Kloeble’s curiosity was piqued when he first learnt of these three Bavarians who were the Marco Polos of their rather progressive times, though little known today. It also sounded ‘like a movie pitch’ that only two brothers would finally return home.

He would read about them as well as the records they left in thousands of pages –  “often boring and not well written” of British India and their own point of view –  of the world and especially Victorian South Asia.

They were at the same time progressive noticing how their Anglo-Saxon brethren ‘underestimated the people’ and had no respect for these subjects but also could be racist.

Kloeble says he thought it interesting to depict the three brothers from the ‘natives’’ perspective.

“Because usually these stories are told through (the sahibs’) perspectives. But I wanted to show how it would feel if guys like this come to your place and give you a new name and tell you they know everything better –  even though they are not from there.”
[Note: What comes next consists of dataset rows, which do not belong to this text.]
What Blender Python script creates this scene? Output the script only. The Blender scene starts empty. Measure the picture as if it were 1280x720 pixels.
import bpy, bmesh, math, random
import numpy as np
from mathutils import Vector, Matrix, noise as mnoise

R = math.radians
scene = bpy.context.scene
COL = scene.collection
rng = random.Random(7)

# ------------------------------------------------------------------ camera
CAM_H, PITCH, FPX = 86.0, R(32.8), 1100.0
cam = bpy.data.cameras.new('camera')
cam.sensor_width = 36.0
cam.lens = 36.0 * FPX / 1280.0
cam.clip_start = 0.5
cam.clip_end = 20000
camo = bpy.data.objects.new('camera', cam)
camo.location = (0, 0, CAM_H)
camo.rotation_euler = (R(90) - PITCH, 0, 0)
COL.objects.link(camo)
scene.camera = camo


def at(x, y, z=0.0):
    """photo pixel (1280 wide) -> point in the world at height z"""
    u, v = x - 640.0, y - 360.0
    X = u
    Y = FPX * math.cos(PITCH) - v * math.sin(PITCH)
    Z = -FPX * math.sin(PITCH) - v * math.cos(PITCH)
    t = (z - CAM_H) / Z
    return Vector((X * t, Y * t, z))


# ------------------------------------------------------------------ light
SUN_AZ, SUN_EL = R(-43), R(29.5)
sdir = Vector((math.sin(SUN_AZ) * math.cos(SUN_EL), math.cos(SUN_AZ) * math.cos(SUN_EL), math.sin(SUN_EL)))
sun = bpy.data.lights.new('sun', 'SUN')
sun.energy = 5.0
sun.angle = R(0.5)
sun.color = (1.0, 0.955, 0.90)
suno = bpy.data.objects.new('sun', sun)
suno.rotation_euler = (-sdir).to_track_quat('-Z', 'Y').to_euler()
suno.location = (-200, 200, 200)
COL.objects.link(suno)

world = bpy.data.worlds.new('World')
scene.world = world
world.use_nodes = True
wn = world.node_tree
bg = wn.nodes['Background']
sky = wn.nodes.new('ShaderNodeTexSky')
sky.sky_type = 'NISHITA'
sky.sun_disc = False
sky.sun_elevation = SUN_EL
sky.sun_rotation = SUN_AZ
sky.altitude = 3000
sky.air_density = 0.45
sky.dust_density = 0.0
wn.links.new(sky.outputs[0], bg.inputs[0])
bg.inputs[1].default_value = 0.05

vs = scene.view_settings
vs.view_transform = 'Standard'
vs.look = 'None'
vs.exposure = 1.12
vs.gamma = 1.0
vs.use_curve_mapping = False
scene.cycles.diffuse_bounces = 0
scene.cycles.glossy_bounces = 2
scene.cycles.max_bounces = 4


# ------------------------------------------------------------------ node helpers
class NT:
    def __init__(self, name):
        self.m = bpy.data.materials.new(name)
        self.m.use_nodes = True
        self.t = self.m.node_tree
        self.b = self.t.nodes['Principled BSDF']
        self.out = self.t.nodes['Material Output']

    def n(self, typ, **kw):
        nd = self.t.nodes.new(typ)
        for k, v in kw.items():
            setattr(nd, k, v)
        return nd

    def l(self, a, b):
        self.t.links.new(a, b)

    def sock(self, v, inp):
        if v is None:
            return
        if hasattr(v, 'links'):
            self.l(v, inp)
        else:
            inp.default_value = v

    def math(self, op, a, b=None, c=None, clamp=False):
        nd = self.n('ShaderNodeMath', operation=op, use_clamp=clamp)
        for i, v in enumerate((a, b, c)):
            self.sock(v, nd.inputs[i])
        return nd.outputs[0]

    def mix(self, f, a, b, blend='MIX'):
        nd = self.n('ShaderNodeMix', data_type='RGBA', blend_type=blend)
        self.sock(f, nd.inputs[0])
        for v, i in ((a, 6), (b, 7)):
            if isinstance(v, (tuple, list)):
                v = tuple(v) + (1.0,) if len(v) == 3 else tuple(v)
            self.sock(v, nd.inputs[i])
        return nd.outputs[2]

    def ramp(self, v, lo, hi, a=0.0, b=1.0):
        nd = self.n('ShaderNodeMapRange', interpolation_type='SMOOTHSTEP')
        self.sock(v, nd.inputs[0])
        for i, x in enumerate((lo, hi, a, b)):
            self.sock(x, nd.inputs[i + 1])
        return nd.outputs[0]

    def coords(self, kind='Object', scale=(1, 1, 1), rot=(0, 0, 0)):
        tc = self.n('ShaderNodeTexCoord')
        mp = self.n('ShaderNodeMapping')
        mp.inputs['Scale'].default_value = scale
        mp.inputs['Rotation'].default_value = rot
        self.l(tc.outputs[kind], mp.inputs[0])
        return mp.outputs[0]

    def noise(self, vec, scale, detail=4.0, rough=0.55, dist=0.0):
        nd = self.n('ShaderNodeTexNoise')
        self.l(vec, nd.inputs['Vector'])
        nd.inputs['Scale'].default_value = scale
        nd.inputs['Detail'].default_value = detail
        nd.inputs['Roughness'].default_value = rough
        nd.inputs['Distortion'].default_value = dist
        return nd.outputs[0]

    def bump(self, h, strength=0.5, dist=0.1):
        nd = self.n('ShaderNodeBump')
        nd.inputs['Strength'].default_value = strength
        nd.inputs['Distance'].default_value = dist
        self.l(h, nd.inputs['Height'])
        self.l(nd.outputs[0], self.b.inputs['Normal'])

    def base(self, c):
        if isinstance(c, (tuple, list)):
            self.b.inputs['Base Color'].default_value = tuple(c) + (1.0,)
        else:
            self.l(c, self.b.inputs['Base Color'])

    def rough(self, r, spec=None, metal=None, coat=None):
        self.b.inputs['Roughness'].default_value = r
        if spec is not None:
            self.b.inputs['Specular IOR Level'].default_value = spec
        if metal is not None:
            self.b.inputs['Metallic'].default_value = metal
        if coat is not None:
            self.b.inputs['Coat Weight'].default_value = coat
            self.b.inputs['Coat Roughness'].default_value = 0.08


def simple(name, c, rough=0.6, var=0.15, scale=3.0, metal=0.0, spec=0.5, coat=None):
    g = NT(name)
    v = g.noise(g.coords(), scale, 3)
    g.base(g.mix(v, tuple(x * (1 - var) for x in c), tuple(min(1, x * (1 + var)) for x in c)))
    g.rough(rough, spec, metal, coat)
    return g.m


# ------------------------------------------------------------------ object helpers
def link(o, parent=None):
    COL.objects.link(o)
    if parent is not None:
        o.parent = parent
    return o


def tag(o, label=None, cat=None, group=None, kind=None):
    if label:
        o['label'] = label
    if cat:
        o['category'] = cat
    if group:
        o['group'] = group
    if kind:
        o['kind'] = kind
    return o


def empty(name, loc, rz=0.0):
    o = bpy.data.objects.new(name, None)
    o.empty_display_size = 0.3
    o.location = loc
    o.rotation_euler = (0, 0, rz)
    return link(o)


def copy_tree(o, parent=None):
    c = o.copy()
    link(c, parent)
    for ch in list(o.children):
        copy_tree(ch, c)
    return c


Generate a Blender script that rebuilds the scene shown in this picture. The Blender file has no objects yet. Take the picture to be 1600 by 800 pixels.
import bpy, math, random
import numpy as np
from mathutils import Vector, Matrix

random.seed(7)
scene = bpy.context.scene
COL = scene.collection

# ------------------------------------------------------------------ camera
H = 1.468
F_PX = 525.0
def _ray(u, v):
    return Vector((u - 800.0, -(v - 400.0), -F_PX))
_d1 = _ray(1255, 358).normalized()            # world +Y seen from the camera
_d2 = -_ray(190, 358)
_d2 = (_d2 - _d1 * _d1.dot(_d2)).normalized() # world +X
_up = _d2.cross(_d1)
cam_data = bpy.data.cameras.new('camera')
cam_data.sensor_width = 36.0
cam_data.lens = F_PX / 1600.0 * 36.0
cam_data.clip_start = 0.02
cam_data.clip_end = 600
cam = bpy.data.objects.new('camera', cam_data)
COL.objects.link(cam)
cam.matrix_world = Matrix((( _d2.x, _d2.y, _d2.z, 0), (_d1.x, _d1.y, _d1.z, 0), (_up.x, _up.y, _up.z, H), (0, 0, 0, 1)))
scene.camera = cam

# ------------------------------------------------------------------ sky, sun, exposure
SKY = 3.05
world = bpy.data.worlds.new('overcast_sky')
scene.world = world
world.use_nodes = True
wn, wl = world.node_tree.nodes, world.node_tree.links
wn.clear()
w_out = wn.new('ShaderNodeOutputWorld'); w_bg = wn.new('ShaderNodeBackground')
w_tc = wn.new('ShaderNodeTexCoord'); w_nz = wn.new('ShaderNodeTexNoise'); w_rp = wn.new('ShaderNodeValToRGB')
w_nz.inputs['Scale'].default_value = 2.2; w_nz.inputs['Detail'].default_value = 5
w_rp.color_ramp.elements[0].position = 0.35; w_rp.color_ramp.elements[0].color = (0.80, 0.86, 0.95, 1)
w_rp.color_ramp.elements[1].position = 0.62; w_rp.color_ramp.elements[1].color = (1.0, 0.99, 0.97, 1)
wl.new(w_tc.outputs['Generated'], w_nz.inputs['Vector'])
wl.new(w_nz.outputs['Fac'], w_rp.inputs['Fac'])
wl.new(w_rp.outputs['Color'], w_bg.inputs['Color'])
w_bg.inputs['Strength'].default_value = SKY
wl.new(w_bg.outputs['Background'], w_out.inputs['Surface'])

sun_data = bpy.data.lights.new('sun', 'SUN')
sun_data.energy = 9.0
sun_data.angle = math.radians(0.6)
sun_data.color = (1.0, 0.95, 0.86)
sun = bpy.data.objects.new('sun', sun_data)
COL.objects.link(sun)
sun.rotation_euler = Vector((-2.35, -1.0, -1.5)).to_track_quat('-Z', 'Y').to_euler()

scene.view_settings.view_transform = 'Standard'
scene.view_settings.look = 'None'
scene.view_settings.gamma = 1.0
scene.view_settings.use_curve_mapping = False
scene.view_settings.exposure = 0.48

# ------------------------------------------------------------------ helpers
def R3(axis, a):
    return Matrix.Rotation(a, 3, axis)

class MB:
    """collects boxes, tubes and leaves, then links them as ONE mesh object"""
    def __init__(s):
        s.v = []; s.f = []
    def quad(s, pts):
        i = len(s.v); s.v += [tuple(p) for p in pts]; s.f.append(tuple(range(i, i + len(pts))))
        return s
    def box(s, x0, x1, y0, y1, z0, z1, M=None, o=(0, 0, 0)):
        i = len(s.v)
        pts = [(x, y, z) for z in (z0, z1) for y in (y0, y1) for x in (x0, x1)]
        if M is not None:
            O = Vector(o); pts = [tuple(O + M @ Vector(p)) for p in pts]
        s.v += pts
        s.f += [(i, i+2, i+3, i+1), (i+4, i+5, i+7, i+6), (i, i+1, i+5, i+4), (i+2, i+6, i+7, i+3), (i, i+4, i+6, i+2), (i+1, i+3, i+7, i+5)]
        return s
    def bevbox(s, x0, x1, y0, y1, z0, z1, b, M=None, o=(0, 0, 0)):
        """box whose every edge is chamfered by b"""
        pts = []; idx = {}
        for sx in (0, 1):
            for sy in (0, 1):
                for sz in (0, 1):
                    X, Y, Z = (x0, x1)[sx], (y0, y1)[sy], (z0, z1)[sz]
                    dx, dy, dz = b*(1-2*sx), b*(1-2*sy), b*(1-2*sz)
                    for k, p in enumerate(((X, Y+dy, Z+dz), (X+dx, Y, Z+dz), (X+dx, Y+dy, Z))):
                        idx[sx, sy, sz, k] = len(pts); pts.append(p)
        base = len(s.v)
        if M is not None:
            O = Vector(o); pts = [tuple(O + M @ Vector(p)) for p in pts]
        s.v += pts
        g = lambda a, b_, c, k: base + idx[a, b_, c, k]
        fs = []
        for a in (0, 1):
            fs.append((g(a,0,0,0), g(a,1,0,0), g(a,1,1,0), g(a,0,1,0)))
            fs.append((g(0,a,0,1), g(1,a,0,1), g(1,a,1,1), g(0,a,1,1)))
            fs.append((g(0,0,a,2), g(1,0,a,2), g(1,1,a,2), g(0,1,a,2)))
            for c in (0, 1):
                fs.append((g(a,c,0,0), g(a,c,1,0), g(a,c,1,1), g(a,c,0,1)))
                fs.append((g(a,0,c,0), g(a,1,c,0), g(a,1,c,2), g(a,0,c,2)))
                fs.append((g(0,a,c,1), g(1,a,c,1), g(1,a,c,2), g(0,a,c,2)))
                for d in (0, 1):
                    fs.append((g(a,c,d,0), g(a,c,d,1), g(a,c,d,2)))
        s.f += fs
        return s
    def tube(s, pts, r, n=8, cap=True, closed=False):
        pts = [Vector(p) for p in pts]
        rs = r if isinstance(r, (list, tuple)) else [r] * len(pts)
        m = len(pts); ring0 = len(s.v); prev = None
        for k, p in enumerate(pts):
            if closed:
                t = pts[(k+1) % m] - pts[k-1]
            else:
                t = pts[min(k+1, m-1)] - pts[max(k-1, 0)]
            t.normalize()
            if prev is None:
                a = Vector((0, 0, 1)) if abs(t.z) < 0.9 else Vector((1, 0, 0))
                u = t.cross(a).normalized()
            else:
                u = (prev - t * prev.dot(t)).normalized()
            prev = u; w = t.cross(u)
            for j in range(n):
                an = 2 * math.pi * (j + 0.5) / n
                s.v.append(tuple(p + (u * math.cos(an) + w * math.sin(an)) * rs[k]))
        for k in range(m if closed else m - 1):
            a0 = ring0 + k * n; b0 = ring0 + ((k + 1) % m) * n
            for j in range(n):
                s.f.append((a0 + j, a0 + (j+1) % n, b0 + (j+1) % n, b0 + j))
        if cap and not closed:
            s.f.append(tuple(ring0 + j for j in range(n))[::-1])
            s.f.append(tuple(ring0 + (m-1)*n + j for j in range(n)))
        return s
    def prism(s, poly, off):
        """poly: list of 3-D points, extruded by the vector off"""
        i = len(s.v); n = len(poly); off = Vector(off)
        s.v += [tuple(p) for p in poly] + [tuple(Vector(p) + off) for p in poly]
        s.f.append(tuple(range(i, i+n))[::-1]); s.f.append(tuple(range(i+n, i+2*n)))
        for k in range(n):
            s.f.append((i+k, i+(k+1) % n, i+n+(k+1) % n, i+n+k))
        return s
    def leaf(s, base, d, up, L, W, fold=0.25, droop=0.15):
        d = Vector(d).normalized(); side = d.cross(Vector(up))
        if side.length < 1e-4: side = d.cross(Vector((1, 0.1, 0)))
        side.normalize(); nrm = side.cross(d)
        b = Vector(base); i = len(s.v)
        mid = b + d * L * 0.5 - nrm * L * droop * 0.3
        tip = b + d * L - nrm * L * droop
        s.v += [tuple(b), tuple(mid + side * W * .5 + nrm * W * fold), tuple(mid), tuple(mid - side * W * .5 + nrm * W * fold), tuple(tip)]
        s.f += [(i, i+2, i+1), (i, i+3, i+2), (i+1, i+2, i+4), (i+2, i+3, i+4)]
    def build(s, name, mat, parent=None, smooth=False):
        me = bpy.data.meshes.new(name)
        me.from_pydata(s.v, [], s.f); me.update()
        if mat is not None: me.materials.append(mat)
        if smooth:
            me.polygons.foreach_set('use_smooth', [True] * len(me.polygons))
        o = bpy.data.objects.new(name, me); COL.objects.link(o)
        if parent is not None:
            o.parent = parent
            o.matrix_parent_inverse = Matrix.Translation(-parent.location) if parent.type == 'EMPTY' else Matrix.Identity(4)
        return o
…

No Indophile to begin with, after marrying an Indian, Kloeble and his wife spent half the year in the subcontinent and this gave him background for the novel.

The English translation of his book by Rekha Kamath Rajan places The Museum of the World on a special plinth because, while the German publishing world is quite large, books hardly make their way to other languages. That Rekha had read and loved the book and wanted it translated made all the difference, says Kloeble.

Kloeble has written six books but it is novels he homes in on, mostly family stories because “families form us,” he says, explaining that however we may despise the people we make a menage with, there is no escaping that we end up very much like them – “even if you leave for a different continent, you cannot escape their influence.”

His writing is steeped also in the history of Germany.

“Because I often think – why are things the way they are?”

Consequently, his family novels have the habit of burrowing into ancestral quarters. Once the contemporary part is done, he finds it necessary to go a generation back to explain how things came to be and further back till he finds he has a novel of six generations covering more than a hundred years.

His novels may deal with dark matters but as a raconteur he makes them seem a lot lighter. A regular comment by readers is, “so many bad things happen in this book but still it’s fun to read!”

At the beginning he tries not to think too much and, while he knows where to go at the end, he doesn’t always know what will happen between the beginning and the end.

Mornings were his preferred time to write when he could do it best and enjoy most but “now with two kids that’s not possible so it’s only when there’s time,” he laughs.